▶ Exercise goal
Find the word "script" in the records below. List each line containing it.

▶ Materials provided
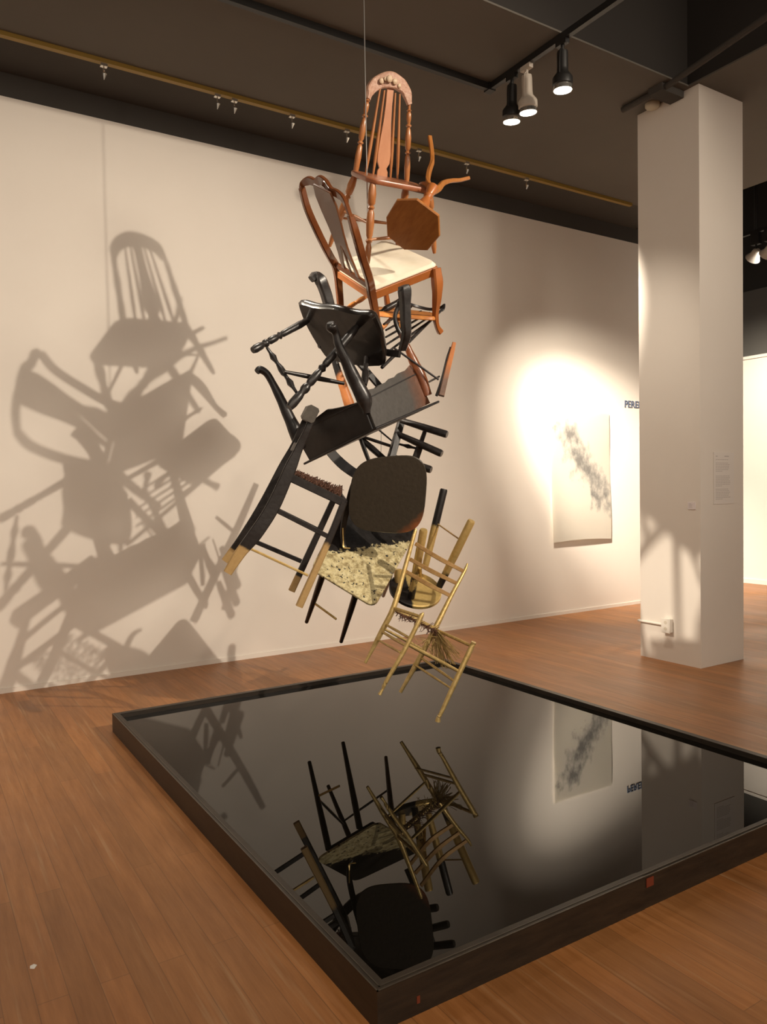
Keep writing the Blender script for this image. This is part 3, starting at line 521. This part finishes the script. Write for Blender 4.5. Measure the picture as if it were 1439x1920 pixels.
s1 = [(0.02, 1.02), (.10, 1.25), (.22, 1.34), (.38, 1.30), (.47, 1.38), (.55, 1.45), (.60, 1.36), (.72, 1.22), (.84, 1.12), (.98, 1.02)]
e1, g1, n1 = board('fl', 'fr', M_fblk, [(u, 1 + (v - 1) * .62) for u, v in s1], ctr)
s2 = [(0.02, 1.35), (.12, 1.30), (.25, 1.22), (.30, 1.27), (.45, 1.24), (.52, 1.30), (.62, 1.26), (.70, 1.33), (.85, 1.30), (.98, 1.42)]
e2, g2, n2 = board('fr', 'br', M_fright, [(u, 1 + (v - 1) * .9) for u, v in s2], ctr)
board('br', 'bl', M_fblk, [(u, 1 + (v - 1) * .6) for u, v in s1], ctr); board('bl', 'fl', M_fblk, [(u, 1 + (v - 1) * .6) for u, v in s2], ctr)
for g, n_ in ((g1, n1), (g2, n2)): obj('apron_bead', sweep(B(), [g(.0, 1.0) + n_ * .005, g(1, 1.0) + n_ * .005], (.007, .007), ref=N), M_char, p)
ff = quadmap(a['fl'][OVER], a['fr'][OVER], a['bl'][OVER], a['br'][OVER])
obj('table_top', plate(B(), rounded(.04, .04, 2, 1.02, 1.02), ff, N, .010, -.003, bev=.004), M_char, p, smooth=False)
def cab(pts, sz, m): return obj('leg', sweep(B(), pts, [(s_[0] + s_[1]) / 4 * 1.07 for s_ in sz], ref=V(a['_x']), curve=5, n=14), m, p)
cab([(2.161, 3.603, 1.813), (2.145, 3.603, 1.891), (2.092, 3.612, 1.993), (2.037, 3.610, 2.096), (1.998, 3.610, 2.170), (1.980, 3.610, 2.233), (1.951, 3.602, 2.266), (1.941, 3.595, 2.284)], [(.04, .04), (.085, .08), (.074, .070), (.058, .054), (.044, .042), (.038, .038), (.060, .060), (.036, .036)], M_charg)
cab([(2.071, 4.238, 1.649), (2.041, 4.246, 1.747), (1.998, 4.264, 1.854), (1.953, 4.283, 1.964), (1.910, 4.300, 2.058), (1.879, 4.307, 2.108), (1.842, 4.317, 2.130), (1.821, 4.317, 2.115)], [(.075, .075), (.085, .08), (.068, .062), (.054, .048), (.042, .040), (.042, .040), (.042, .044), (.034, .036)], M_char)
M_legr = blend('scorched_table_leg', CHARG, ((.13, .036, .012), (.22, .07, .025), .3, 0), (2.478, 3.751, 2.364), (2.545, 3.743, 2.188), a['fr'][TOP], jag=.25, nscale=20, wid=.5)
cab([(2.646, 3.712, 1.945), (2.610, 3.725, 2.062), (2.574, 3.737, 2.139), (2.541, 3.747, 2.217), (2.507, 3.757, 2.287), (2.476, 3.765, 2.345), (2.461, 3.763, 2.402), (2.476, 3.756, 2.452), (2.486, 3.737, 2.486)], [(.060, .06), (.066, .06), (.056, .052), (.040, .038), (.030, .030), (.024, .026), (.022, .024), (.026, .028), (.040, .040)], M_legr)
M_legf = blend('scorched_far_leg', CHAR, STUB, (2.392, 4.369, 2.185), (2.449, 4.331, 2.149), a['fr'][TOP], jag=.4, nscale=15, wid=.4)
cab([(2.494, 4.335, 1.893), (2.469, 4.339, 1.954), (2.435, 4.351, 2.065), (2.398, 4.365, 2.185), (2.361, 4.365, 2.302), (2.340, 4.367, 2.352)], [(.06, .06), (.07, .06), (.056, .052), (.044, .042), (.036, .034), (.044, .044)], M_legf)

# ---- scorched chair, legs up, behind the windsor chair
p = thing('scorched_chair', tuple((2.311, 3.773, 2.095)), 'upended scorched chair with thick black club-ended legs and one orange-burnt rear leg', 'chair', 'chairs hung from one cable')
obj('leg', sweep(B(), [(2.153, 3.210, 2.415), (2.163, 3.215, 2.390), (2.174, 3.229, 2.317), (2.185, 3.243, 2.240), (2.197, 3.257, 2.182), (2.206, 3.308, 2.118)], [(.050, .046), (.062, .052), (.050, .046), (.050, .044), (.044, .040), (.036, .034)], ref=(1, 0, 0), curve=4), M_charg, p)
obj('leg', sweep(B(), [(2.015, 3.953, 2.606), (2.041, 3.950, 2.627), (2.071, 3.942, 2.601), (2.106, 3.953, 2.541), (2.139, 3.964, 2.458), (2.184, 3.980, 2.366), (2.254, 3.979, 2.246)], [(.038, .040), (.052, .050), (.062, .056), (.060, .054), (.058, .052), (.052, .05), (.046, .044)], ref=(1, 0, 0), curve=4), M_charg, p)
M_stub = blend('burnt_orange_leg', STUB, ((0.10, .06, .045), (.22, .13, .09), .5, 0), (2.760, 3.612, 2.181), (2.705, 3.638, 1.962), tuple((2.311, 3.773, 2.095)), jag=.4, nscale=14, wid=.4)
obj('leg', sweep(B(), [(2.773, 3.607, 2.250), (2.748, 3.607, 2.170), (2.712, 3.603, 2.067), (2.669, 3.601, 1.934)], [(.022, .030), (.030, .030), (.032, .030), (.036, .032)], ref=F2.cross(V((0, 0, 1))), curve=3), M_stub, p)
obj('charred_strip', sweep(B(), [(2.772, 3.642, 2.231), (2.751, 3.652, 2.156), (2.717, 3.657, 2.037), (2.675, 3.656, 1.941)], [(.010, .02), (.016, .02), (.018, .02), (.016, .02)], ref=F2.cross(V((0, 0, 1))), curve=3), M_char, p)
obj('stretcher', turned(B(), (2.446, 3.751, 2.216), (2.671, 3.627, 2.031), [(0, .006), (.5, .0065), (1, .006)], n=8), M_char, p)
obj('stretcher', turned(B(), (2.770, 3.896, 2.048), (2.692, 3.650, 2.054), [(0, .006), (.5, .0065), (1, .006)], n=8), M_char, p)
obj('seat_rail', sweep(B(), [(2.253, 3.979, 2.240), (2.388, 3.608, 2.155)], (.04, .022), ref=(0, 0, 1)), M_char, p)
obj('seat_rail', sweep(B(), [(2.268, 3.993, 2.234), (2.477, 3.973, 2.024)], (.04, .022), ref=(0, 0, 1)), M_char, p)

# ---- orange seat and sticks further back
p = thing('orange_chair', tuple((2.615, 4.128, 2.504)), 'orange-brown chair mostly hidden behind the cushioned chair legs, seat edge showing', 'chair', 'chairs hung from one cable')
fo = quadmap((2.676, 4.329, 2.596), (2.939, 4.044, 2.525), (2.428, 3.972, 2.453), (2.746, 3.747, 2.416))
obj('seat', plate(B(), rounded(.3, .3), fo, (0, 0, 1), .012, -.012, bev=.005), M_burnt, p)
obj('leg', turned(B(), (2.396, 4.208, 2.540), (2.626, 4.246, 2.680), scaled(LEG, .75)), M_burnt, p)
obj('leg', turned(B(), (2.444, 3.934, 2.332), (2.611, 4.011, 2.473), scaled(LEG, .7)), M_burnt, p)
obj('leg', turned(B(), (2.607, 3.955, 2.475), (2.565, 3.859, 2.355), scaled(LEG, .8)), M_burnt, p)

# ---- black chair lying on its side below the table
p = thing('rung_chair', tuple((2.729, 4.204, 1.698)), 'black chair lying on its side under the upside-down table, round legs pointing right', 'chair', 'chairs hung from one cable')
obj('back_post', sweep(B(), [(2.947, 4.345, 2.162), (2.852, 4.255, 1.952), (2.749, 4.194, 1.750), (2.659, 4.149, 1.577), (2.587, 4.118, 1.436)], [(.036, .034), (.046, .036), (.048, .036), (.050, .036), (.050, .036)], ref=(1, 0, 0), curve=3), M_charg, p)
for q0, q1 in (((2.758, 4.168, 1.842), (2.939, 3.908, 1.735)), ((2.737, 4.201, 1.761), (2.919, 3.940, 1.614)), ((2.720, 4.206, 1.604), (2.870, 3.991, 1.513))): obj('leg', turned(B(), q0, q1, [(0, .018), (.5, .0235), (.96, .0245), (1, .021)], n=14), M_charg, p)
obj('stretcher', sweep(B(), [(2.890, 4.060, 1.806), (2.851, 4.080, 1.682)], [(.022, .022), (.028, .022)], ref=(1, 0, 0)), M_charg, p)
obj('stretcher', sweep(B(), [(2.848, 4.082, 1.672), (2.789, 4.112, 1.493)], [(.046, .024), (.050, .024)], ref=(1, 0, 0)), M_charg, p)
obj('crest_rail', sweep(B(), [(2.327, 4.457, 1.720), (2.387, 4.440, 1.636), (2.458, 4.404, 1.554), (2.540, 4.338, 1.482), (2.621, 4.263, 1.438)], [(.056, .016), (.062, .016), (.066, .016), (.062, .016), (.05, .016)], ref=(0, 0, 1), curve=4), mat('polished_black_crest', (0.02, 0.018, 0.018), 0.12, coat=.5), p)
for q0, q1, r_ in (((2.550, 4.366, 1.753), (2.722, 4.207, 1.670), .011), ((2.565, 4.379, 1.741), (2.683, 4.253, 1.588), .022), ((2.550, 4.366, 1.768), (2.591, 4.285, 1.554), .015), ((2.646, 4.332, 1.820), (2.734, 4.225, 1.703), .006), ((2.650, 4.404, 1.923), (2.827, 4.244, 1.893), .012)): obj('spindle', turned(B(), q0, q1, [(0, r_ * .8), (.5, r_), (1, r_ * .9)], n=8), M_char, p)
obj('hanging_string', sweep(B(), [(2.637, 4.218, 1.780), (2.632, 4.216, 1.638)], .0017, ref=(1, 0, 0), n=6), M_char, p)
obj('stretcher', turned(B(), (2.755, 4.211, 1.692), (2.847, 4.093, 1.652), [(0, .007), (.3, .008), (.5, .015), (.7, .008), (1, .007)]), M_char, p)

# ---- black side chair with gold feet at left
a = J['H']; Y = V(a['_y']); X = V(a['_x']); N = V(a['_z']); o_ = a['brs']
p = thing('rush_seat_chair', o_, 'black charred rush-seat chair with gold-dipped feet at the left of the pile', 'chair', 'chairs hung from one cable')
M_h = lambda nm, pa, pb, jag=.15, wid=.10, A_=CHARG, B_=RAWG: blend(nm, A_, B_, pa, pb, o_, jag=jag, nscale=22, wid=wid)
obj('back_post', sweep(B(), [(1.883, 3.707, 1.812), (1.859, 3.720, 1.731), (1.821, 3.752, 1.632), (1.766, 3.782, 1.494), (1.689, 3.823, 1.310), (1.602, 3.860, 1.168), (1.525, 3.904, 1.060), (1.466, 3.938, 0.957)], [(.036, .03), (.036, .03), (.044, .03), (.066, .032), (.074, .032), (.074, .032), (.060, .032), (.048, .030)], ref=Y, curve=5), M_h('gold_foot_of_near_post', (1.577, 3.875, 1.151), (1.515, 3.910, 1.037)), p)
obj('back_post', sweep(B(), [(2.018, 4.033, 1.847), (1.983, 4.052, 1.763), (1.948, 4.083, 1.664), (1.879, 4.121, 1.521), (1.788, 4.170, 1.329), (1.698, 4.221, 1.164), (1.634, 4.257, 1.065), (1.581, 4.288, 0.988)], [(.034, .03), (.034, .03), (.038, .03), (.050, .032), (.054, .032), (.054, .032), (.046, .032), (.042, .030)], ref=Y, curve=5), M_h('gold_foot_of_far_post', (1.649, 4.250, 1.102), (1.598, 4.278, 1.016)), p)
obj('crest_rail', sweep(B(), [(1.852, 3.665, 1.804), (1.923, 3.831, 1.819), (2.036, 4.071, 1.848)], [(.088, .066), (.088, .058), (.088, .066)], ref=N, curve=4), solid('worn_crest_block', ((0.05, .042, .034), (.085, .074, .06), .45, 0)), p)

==

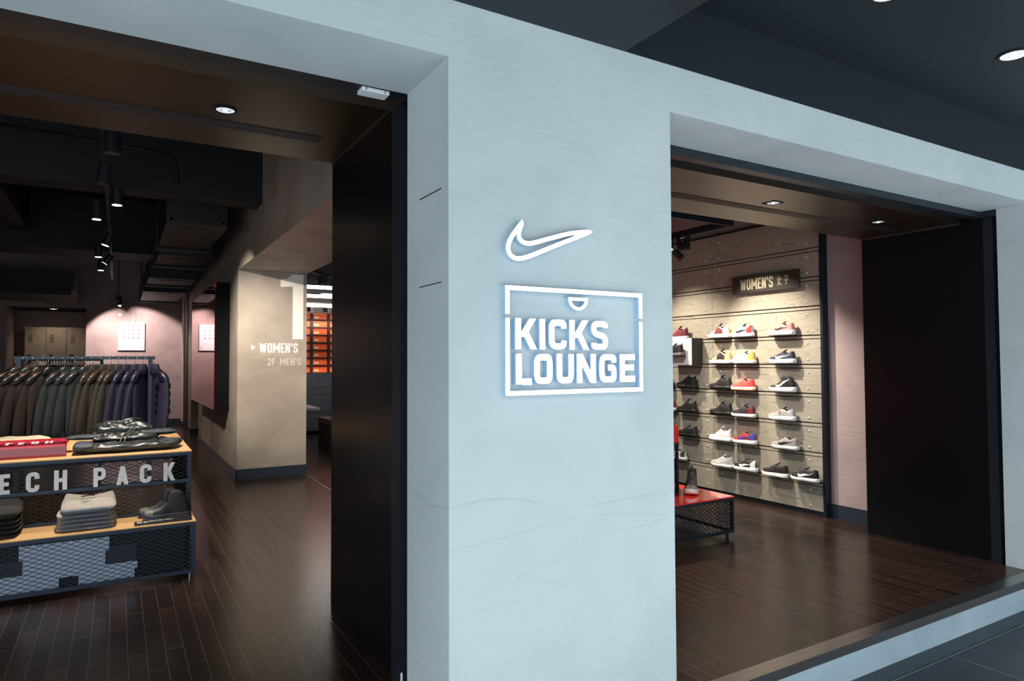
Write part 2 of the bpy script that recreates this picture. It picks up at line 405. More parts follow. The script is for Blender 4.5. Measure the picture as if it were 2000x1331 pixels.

▶ Exercise response
Keep writing the Blender script for this image. This is part 3, starting at line 521. This part finishes the script. Write for Blender 4.5. Measure the picture as if it were 1439x1920 pixels.
Write part 2 of the bpy script that recreates this picture. It picks up at line 405. More parts follow. The script is for Blender 4.5. Measure the picture as if it were 2000x1331 pixels.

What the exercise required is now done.